**** Dataset records
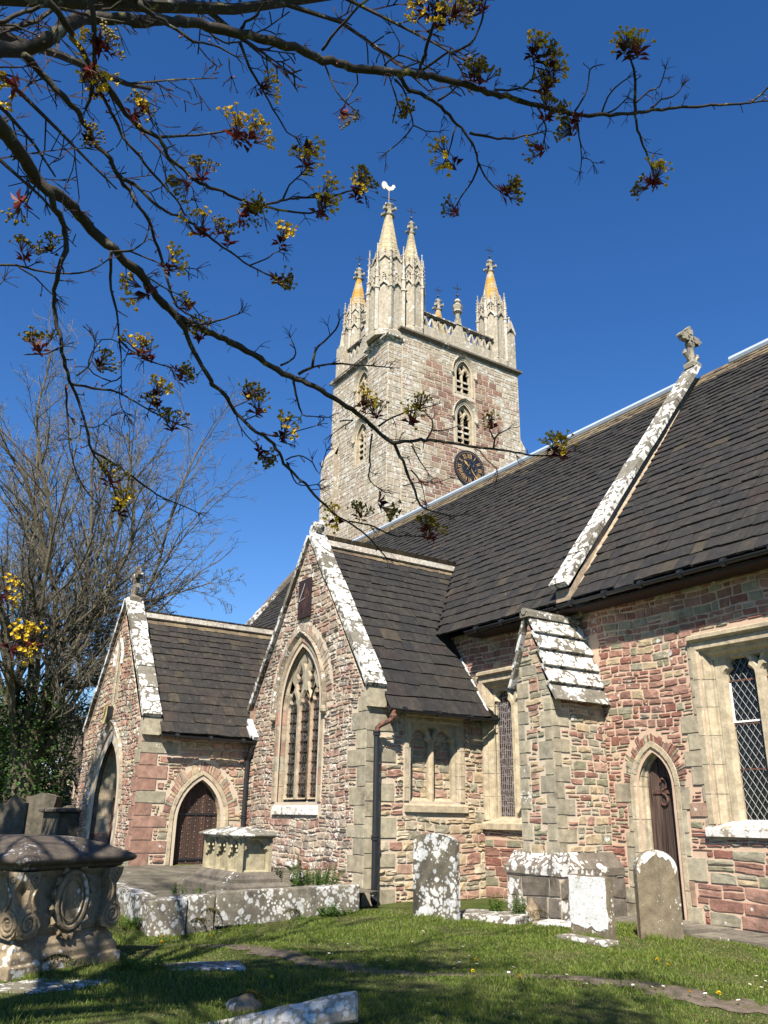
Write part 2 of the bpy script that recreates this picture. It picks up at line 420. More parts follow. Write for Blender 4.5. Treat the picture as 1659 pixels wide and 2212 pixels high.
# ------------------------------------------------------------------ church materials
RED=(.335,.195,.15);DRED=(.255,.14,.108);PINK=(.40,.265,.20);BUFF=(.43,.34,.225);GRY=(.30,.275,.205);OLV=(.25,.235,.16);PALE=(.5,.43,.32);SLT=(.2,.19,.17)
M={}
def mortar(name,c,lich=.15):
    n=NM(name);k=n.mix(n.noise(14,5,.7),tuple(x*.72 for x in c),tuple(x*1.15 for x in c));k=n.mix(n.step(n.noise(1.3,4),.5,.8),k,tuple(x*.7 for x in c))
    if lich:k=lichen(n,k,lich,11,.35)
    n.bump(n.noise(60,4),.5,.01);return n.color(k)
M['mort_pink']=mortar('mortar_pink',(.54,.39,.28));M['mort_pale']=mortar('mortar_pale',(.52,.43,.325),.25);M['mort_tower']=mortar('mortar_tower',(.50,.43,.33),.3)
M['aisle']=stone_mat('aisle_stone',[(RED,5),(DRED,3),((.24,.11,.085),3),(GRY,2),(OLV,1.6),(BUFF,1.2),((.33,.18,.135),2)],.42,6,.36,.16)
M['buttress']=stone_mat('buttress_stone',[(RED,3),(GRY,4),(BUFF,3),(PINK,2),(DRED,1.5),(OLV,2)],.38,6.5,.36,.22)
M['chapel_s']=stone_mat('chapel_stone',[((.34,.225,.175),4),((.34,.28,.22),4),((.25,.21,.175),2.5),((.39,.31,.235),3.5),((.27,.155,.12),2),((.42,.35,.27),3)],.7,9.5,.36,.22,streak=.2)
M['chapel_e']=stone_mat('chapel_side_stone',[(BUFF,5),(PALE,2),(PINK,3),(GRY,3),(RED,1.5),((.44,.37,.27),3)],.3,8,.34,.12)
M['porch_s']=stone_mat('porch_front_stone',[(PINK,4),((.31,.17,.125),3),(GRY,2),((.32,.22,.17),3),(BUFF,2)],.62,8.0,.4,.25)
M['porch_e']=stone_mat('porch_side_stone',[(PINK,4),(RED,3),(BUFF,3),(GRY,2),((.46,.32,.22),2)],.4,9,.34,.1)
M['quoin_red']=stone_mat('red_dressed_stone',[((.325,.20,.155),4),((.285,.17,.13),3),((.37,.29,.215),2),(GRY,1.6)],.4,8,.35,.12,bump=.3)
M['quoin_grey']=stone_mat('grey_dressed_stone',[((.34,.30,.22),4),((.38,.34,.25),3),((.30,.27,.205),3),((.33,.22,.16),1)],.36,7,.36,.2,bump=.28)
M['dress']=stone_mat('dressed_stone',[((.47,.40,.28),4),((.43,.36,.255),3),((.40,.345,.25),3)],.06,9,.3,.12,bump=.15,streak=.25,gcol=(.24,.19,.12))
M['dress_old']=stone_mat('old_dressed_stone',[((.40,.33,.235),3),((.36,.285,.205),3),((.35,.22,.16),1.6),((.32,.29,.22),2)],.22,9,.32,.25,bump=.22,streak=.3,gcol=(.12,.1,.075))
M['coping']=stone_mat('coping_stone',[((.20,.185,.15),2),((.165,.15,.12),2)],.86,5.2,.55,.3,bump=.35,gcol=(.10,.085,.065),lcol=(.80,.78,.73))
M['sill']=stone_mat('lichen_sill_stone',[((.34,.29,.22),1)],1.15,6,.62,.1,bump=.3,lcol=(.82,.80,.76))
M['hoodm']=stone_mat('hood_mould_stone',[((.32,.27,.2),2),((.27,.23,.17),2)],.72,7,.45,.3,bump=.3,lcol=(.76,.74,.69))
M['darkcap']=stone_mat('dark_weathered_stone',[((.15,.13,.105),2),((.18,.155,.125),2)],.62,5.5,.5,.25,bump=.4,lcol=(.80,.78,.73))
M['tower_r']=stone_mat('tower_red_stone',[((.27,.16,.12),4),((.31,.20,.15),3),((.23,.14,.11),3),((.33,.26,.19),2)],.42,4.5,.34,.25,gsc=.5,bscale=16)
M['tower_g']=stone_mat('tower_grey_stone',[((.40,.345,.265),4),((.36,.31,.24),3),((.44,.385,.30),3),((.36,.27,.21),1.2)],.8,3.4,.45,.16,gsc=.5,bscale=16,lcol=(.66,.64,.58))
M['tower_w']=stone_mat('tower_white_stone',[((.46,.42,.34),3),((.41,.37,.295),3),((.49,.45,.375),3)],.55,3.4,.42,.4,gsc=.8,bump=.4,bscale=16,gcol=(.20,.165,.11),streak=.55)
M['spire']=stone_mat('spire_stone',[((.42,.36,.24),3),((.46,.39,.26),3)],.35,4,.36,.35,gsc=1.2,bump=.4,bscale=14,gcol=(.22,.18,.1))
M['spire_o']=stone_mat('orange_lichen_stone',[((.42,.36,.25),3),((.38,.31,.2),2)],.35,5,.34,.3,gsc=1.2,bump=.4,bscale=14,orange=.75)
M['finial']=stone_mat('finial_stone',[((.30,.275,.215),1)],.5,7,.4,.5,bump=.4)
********
**** Dataset records
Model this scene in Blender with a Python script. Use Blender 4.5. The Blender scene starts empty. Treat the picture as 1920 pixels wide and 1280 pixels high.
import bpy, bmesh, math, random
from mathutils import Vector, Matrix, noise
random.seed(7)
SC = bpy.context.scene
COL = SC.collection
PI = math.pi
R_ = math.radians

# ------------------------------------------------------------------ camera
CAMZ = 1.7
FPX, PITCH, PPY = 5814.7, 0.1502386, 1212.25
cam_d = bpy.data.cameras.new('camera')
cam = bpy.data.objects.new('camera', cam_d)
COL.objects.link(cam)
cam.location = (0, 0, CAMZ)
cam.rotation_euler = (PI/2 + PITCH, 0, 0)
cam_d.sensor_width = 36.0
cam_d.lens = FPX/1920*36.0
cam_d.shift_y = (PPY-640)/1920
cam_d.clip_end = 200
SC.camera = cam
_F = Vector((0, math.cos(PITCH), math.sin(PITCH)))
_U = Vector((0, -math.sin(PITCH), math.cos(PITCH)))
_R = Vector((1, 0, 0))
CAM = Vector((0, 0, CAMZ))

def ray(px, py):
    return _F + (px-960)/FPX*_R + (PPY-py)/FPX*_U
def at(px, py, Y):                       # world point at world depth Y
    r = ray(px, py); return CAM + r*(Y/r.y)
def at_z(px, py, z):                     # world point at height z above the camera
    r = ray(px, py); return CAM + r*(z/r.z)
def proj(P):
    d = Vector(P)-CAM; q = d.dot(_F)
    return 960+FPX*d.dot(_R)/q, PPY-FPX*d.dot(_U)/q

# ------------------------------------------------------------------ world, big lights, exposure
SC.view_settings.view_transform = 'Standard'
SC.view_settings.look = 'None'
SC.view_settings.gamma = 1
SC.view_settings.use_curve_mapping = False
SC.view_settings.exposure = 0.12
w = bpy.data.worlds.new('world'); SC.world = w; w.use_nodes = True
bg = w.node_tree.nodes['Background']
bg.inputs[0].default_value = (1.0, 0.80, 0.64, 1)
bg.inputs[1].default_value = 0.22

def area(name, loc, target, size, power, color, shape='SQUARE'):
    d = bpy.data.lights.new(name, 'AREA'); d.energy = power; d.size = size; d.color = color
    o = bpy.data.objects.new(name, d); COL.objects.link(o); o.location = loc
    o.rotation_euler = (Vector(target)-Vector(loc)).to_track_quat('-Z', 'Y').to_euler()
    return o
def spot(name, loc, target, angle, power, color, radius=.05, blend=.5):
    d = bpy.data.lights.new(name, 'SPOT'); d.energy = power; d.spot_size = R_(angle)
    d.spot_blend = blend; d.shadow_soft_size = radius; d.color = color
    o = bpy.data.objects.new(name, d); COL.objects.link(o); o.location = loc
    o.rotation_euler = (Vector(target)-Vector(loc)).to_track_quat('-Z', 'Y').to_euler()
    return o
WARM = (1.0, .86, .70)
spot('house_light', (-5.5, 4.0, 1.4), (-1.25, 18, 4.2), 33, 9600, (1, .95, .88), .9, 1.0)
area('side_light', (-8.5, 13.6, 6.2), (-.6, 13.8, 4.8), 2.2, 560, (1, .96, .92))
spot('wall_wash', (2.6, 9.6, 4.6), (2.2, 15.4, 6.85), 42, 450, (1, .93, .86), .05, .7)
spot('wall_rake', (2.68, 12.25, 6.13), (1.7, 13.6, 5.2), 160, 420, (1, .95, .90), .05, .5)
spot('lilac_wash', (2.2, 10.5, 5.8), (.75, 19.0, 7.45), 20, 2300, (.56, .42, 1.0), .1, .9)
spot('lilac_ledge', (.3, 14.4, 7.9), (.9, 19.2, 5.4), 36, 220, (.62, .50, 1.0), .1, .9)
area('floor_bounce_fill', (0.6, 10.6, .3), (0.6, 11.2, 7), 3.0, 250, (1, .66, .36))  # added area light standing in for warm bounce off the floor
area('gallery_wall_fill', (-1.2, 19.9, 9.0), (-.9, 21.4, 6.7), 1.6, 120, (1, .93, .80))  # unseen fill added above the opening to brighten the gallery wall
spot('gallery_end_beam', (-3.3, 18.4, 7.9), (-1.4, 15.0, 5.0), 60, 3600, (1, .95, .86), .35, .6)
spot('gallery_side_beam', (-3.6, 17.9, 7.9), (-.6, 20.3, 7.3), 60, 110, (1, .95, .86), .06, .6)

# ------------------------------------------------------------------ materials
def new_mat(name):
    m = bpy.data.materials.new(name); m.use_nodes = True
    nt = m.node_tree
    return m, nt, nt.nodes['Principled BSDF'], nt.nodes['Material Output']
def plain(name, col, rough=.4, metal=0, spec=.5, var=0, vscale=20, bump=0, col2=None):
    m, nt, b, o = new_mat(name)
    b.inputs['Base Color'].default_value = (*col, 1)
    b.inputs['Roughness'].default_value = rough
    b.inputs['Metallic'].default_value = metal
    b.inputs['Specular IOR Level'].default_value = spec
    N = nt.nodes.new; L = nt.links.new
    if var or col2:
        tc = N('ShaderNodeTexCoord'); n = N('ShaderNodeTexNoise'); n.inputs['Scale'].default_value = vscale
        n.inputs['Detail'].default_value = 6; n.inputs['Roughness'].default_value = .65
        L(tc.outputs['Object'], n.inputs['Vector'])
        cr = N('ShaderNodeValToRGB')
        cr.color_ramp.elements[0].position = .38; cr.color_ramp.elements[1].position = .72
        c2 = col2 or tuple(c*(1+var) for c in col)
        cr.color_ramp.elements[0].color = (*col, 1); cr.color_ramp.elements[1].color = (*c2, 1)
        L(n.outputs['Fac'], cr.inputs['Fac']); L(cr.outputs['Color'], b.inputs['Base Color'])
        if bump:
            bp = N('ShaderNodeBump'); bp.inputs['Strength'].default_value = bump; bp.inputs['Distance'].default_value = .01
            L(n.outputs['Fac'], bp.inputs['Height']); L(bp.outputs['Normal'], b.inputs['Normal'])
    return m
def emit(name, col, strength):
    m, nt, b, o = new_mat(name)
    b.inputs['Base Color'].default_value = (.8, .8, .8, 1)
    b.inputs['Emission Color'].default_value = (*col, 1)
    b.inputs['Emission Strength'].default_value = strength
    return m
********
Scan the listing above. Collect all lines with the word "wide".

Write part 2 of the bpy script that recreates this picture. It picks up at line 420. More parts follow. Write for Blender 4.5. Treat the picture as 1659 pixels wide and 2212 pixels high.
Model this scene in Blender with a Python script. Use Blender 4.5. The Blender scene starts empty. Treat the picture as 1920 pixels wide and 1280 pixels high.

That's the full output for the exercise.